I would love it if there were a simple way to calibrate entities. For instance, I have a few humidity sensors, and I’ve tested them so I can match up their offsets, but there’s no easy way to tell Home Assistant that (this humidity sensor should read 5% higher). Such a thing would be amazing!
This could done through helpers kind of like switch → light replacement works, creating a new, calibrated entity. It could also be built into the entity model, but that seems less consistent with HA’s approach.
It does not support offsets (degree 0 compensation) like “add 5%”. To accomplish that, you have to fake data by giving it at least two pairs of comparison points.
It’s not configurable through the GUI.
Even if it supported degree 0, without additional changes you’d need to give it a target point and a measurement point (e.g., show 55% for 50% measurement) rather than the offset (5%), which is non-intuitive.
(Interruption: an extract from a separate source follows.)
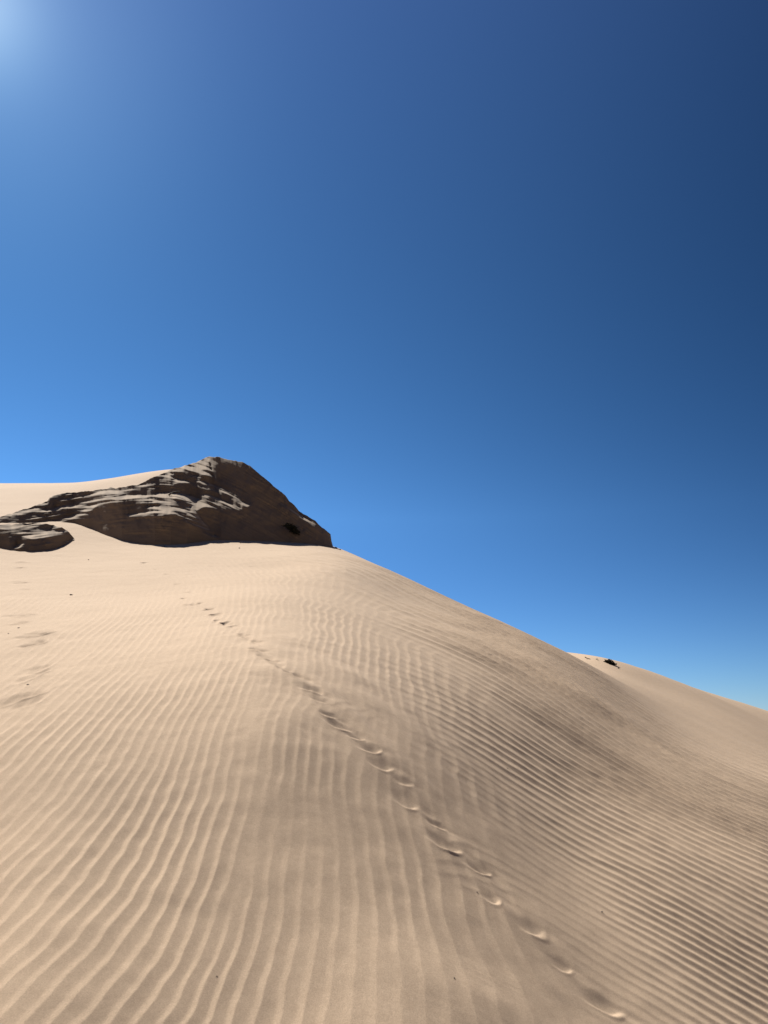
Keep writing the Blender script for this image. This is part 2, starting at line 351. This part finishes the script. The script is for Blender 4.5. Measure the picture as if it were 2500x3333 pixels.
M_ROCK = sand_material('packed_sand', (0.165, 0.123, 0.088), (0.20, 0.152, 0.110), 0.10, drift_and_sunlight=(0.34, 0.262, 0.186), bump=0.2)  # second, paler tone puts sunlight into the ledge colour, besides loose sand

# ------------------------------------------------------------------ the dune sheet
fine = 0.00125
dense = np.arange(-0.60, 0.60 + fine, fine)
side = 0.60 + np.cumsum(np.geomspace(fine, 0.12, 42)); side = side[side < math.pi - 0.03]
phis = np.concatenate([-side[::-1], dense, side])
ls = [math.log(0.25)]
while math.exp(ls[-1]) < 9000:
    r = math.exp(ls[-1])
    ls.append(ls[-1] + (0.03 if r < 1.0 else 0.006 if r < 1.6 else 0.0024 if r < 5 else 0.0014 if r < 16 else 0.0024 if r < 22 else 0.0024 + 0.03 * min(1, math.log(r / 22) / 1.5)))
rs = np.exp(np.array(ls))
PH, RR = np.meshgrid(phis, rs)
Z = np.empty_like(PH)
for k in range(0, len(rs), 100):
    p_, r_ = PH[k:k + 100], RR[k:k + 100]
    Z[k:k + 100] = sm_height(p_, r_)
    md = (np.abs(p_) < 0.66) & (r_ > 0.5) & (r_ < 85)
    if md.any():
        rr, pp = r_[md], p_[md]; zz = Z[k:k + 100]
        zz[md] += (ripples(pp, rr) + dents(rr * np.sin(pp), rr * np.cos(pp))) * (1 - sst(0.60, 0.66, np.abs(pp)))
co = np.stack([RR * np.sin(PH), RR * np.cos(PH), Z], -1)
print('dune grid', co.shape)
tag(mesh_from_grid('sand_dune', co, M_SAND, closed=True), kind='structure')

# ------------------------------------------------------------------ wind-carved outcrops: steep shaded faces and thin ledges
SX0, SY0, SW, SH = -140, 1460, 1300, 360                   # photo window the carving was measured in
def poly_mask(poly, blur):
    yy, xx = np.mgrid[SY0:SY0 + SH, SX0:SX0 + SW]; inside = np.zeros(xx.shape, bool)
    n_ = len(poly)
    for i in range(n_):
        (x0, y0), (x1, y1) = poly[i], poly[(i + 1) % n_]
        if y0 == y1: continue
        c = ((yy >= min(y0, y1)) & (yy < max(y0, y1))) & (xx < x0 + (yy - y0) * (x1 - x0) / (y1 - y0))
        inside ^= c
    return gblur(inside.astype(float), blur, blur)
def gblur(a, sy, sx):
    for ax, sg in ((0, sy), (1, sx)):
        if sg <= 0: continue
        k = np.exp(-0.5 * (np.arange(-int(3 * sg) - 1, int(3 * sg) + 2) / sg) ** 2); k /= k.sum(); h = len(k) // 2
        p = np.pad(a, [(h, h) if i == ax else (0, 0) for i in (0, 1)], mode='edge')
        a = sum(k[i] * (p[i:i + a.shape[0]] if ax == 0 else p[:, i:i + a.shape[1]]) for i in range(len(k)))
    return a
DARK = [  # steep faces
    [(682, 1484), (770, 1496), (833, 1528), (892, 1579), (933, 1614), (978, 1661), (1080, 1736), (1090, 1795), (970, 1780), (782, 1775), (735, 1762), (665, 1700), (640, 1665),
     (665, 1650), (719, 1646), (774, 1660), (813, 1648), (828, 1634), (743, 1597), (690, 1575), (650, 1562), (660, 1553), (696, 1556), (692, 1532), (684, 1513)],
    [(559, 1583), (578, 1573), (614, 1571), (641, 1583), (672, 1595), (704, 1601), (712, 1614), (676, 1609), (637, 1612), (590, 1605)],
    [(676, 1607), (740, 1612), (790, 1638), (730, 1632), (690, 1618)],
    [(566, 1538), (600, 1536), (650, 1551), (600, 1562), (565, 1553)],
    [(285, 1682), (300, 1658), (319, 1645), (362, 1633), (422, 1629), (452, 1632), (470, 1648), (500, 1670), (539, 1689), (531, 1676), (570, 1674), (598, 1690), (640, 1712), (680, 1735),
     (702, 1757), (640, 1785), (420, 1785), (300, 1740), (255, 1702)],
    [(155, 1652), (160, 1625), (180, 1612), (222, 1606), (190, 1627), (165, 1648)],
    [(205, 1658), (250, 1654), (245, 1664), (210, 1668)],
    [(290, 1622), (345, 1612), (330, 1622), (295, 1628)],
    [(395, 1600), (470, 1588), (520, 1596), (500, 1612), (420, 1610)],
    [(10, 1704), (39, 1688), (38, 1675), (108, 1680), (72, 1694)],
    [(-140, 1720), (0, 1729), (45, 1738), (90, 1753), (151, 1768), (208, 1775), (165, 1800), (-140, 1800)],
    [(163, 1765), (181, 1754), (211, 1751), (243, 1753), (196, 1768)],
]
LIGHT = [  # gentle, sunlit
    [(590, 1570), (637, 1562), (690, 1571), (743, 1593), (815, 1631), (812, 1645), (775, 1644), (735, 1605), (690, 1586), (630, 1575)],
    [(560, 1613), (640, 1611), (676, 1608), (740, 1628), (784, 1640), (780, 1644), (720, 1638), (660, 1629), (560, 1623)],
    [(520, 1631), (600, 1629), (660, 1640), (720, 1652), (774, 1660), (770, 1665), (700, 1655), (620, 1646), (520, 1645)],
    [(600, 1531), (690, 1512), (692, 1520), (610, 1539)], [(600, 1552), (690, 1534), (694, 1541), (640, 1553)],
    [(-140, 1700), (0, 1704), (120, 1712), (225, 1738), (212, 1752), (182, 1752), (165, 1764), (150, 1765), (90, 1749), (45, 1734), (0, 1725), (-140, 1715)],
    [(95, 1672), (150, 1655), (160, 1668), (110, 1684)],
    [(590, 1508), (640, 1502), (668, 1496), (676, 1520), (640, 1534), (570, 1530)],
    [(300, 1598), (450, 1582), (540, 1550), (560, 1560), (480, 1585), (380, 1602), (330, 1606)],
    [(200, 1690), (290, 1650), (420, 1618), (500, 1618), (440, 1628), (330, 1640), (280, 1670), (240, 1695)],
    [(904, 1638), (915, 1634), (990, 1683), (1078, 1736), (1049, 1734), (1001, 1699), (951, 1677)],
    [(806, 1518), (837, 1540), (896, 1583), (876, 1581), (853, 1556)],
    [(590, 1690), (612, 1682), (665, 1715), (719, 1750), (690, 1752), (640, 1716)],
    [(809, 1657), (830, 1664), (852, 1680), (826, 1668)],
    [(36, 1792), (60, 1768), (84, 1762), (70, 1780), (48, 1796)],
    [(400, 1676), (480, 1664), (505, 1668), (470, 1682), (430, 1684)],
]
xs_, ys_ = np.arange(SX0, SX0 + SW), np.arange(SY0, SY0 + SH)
slope_dir = np.interp(xs_, [-140, 100, 250, 400, 500, 600, 700, 800, 900, 1000, 1160], [0.10, -0.10, -0.14, -0.10, 0.0, 0.22, 0.42, 0.52, 0.62, 0.66, 0.66])
FLOW = np.cumsum(slope_dir)                                # strata follow this line, sliding up and down
QQ = ys_[:, None] - FLOW[None, :]; XX = np.broadcast_to(xs_[None, :].astype(float), QQ.shape)
TURN = poly_mask(DARK[0], 4.0)
lay = noise(QQ + 3 * noise(XX, QQ, 60, 52), XX / 24.0, 4.9, 51) + 0.9 * noise(QQ, XX / 11.0, 3.0, 53)
dark = np.clip(sum(poly_mask(p, 1.3) for p in DARK), 0, 1); light = np.clip(sum(poly_mask(p, 1.6) * (1 - 0.95 * sst(650.0, 790.0, XX) if i < 5 else 1.0) for i, p in enumerate(LIGHT)), 0, 1)
fan = np.exp(-((XX - 640) / 170.0) ** 2)
ledge = 40.0 + (17.0 + 7 * fan) * lay - 3.0 * fan
ledge = ledge + 8.0 * np.exp(-((XX - 250) / 110.0) ** 2) * (ys_[:, None] < 1690)
ledge = ledge + 10.0 * np.exp(-((XX - 680) / 95.0) ** 2 - ((ys_[:, None] - 1600) / 60.0) ** 2) + 9.0 * np.exp(-((XX - 700) / 65.0) ** 2 - ((ys_[:, None] - 1535) / 55.0) ** 2) + 4.0 * np.exp(-((XX - 670) / 60.0) ** 2 - ((ys_[:, None] - 1640) / 60.0) ** 2)
SLOPE = np.clip(ledge, 24, 66) * (1 - dark) + (53.0 + 5.0 * TURN + 9.0 * poly_mask(DARK[4], 3.0) + 3.5 * lay) * dark
SLOPE = SLOPE * (1 - light * 0.85) + np.clip(27.0 + 10.0 * lay, 14, 56) * light * 0.85
TAN = np.tan(np.radians(np.clip(SLOPE, 14, 80)))
def outcrop(name, top, base, mat, x0, x1, rows=190, step=1.5, back=5.0):
    name_wide = x1 > 600
    cx = np.arange(x0, x1 + step, step); tx = np.interp(cx, *zip(*top)); bx = np.interp(cx, *zip(*base)); tx = np.minimum(tx, bx - 0.4)
    tx = tx + 1.1 * noise(cx, 0 * cx, 14.0, 54) + 0.6 * noise(cx, 0 * cx, 5.0, 55)
    tx = np.minimum(tx, bx - 0.4)
    ctl = np.linspace(x0, x1, 24); rb = np.array([hit(a, b)[1] for a, b in zip(ctl, np.interp(ctl, *zip(*base)))])
    rb = np.interp(cx, ctl, gblur(rb[None], 0, 0.8)[0])
    t = np.linspace(0, 1, rows)[:, None]; py = bx + t * (tx - bx); px = np.broadcast_to(cx, py.shape)
    ph, e = ray(px, py)
    tn = bil_lin(TAN, py - SY0, px - SX0)
    de = np.diff(e, axis=0); den = np.maximum(0.5 * (tn[1:] + tn[:-1]) - 0.5 * (e[1:] + e[:-1]), 0.14)
    g_ = de / den; tot = g_.sum(0); g_ = g_ * (gblur(tot[None], 0, 75.0)[0] / np.maximum(tot, 1e-4)) ** 0.7 if name_wide else g_
    ln = relief(g_, 0.12 * ((bx - tx).mean() / rows / step) ** 2, 0.0016 * sst(540.0, 680.0, px)[1:])
    hpx = (bx - tx) / 200.0
    lump = 0.0011 * noise(px, py, 30, 56) + 0.00045 * noise(px, py, 9, 57) + 0.00025 * noise(QQ_at(px, py), px / 14, 4.0, 58)
    r = rb * np.exp(ln + lump * np.minimum(1, 4 * t) * np.minimum(1, hpx * 4))
    z = HC + r * e
    GR[len(GR)] = (px, py, r)
    X = r * np.sin(ph); Y = r * np.cos(ph)
    front = np.stack([X, Y, z], -1)
    # root below the sand, and the far side falling away behind the crest
    d = np.stack([np.sin(ph[0]), np.cos(ph[0])], -1)
    foot = []
    for k in (2, 1):
        f = front[0].copy(); f[:, :2] -= d * 0.10 * k; f[:, 2] -= 0.35 * k; foot.append(f)
    dt = np.stack([np.sin(ph[-1]), np.cos(ph[-1])], -1); rear = []
    hgt = z[-1] - z[0]
    for k in range(1, 25):
        u = k / 24.0; f = front[-1].copy(); f[:, :2] += dt * (back * u)[..., None] if np.ndim(back * u) else dt * back * u
        f[:, 2] -= (hgt + 2.2) * (u ** 1.25) + 0.03 * noise(f[:, 0], f[:, 1], 0.7, 59); rear.append(f)
    o = mesh_from_grid(name, np.concatenate([np.array(foot), front, np.array(rear)], 0)[::-1], mat)
    dr = sst(38, 27, np.degrees(np.arctan(gblur(tn, 1.5, 2.0)))) * np.clip(0.75 + 0.35 * noise(px, py, 12.0, 60), 0, 1)   # gentle ledges paler: their sunlight painted into the colour, with some loose sand
    dr = np.concatenate([np.zeros((2, len(cx))), dr, np.repeat(dr[-1:], 24, 0)], 0)[::-1]
    at = o.data.attributes.new('drift_and_sunlight', 'FLOAT', 'POINT'); at.data.foreach_set('value', np.ascontiguousarray(dr, dtype=np.float32).ravel())
    return o
def relief(g, mu, gx):
    """depth whose steps up the face follow g while neighbouring columns stay close: cosine modes across, tridiagonal up"""
    nr, nc = g.shape; ge = np.concatenate([g, g[:, ::-1]], 1); G = np.fft.rfft(ge, axis=1)
    k2 = 2 - 2 * np.cos(2 * math.pi * np.arange(G.shape[1]) / (2 * nc))
    rhs = G.copy(); rhs[:-1] -= G[1:]
    lat = np.concatenate([-gx[:, :1], gx[:, :-2] - gx[:, 1:-1], gx[:, -2:-1]], 1)       # faces that turn away to the right
    rhs += mu * np.fft.rfft(np.concatenate([lat, lat[:, ::-1]], 1), axis=1)
    diag = np.full((nr, len(k2)), 2.0); diag[-1] = 1.0; diag += mu * k2
    for i in range(1, nr):
        m = -1.0 / diag[i - 1]; diag[i] += m; rhs[i] -= m * rhs[i - 1]
    x = np.empty_like(rhs); x[-1] = rhs[-1] / diag[-1]
    for i in range(nr - 2, -1, -1): x[i] = (rhs[i] + x[i + 1]) / diag[i]
    return np.concatenate([np.zeros((1, nc)), np.fft.irfft(x, 2 * nc, axis=1)[:, :nc]], 0)
def QQ_at(px, py): return py - np.interp(px, xs_, FLOW)
def bil_lin(a, y, x):
    y = np.clip(y, 0, a.shape[0] - 1.001); x = np.clip(x, 0, a.shape[1] - 1.001); i = y.astype(int); j = x.astype(int); u = y - i; v = x - j
    return a[i, j] * (1 - u) * (1 - v) + a[i + 1, j] * u * (1 - v) + a[i, j + 1] * (1 - u) * v + a[i + 1, j + 1] * u * v
GR = {}
TOP_A = [(-130, 1700), (0, 1681), (60, 1664), (99, 1653), (154, 1632), (163, 1617), (187, 1608), (226, 1604), (301, 1597), (347, 1591), (452, 1578), (500, 1553), (547, 1533), (600, 1515), (637, 1503),
         (665, 1493), (680, 1487), (712, 1489), (742, 1496), (770, 1499), (790, 1504), (833, 1531), (860, 1554), (892, 1583), (915, 1602), (933, 1618), (942, 1631), (978, 1665), (1020, 1693), (1050, 1717), (1076, 1738), (1079, 1760), (1085, 1784)]
BASE_A = [(-130, 1704), (0, 1709), (72, 1700), (150, 1702), (200, 1700), (240, 1692), (262, 1702), (300, 1725), (360, 1750), (420, 1767), (500, 1775), (560, 1775), (640, 1767), (690, 1758), (719, 1753), (735, 1757), (782, 1763), (876, 1763), (970, 1767), (1030, 1776), (1085, 1786)]
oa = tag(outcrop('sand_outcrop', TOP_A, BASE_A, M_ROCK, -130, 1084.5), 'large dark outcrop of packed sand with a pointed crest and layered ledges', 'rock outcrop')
TOP_B = [(-130, 1704), (0, 1706), (60, 1705), (120, 1703), (165, 1706), (200, 1716), (225, 1733), (243, 1754)]
BASE_B = [(-130, 1772), (0, 1782), (45, 1793), (105, 1796), (169, 1792), (205, 1777), (243, 1755)]
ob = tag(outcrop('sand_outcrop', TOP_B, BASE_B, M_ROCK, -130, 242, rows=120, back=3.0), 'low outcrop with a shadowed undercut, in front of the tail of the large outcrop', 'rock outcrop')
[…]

You may already know this, but just in case. You can use a template helper sensor to ingest the state of the original humidity or temp and then offset it by whatever you like. You could even create a seperate input number helper to set whatever you would like the offset to be dynamically.
{{ (states('sensor.my_hunidity_sensor') | float) * 1.05 }} would give you the sensor value + 5%.
Or create a input number helper and pull the offset from there: {{ (states('sensor.my_hunidity_sensor') | float) * (states('input_number.my_hunidity_sensor_offset') | float) }}
Thanks! Good point that that’s another useful workaround. I’ve gone that route too, and it works. I’ve also done the compensation integration with two “fake” points to create an offset. They’re a similar amount of work, both with upsides and downsides; I was just hoping for something a little less clunky.
Funny re the 4th downside being creating a new entity. Totally agree—I originally had 4 points, but I decided to drop that one because my suggestion of making it like switch → light conversations also creates a new entity (and hides the old one). But a totally fair point!
It creates a polynomial, you can get any offset you want. e.g.
offset of five, provide
0, 5
1, 6
as your points.
Yes, it’s not a single field, but it can be done pretty easily.
Lastly, It may be coming to the UI soon, waiting on a few outstanding core PRs to get it there. Basically waiting on a Selector that allows for an endless list of 2 numerical pair values.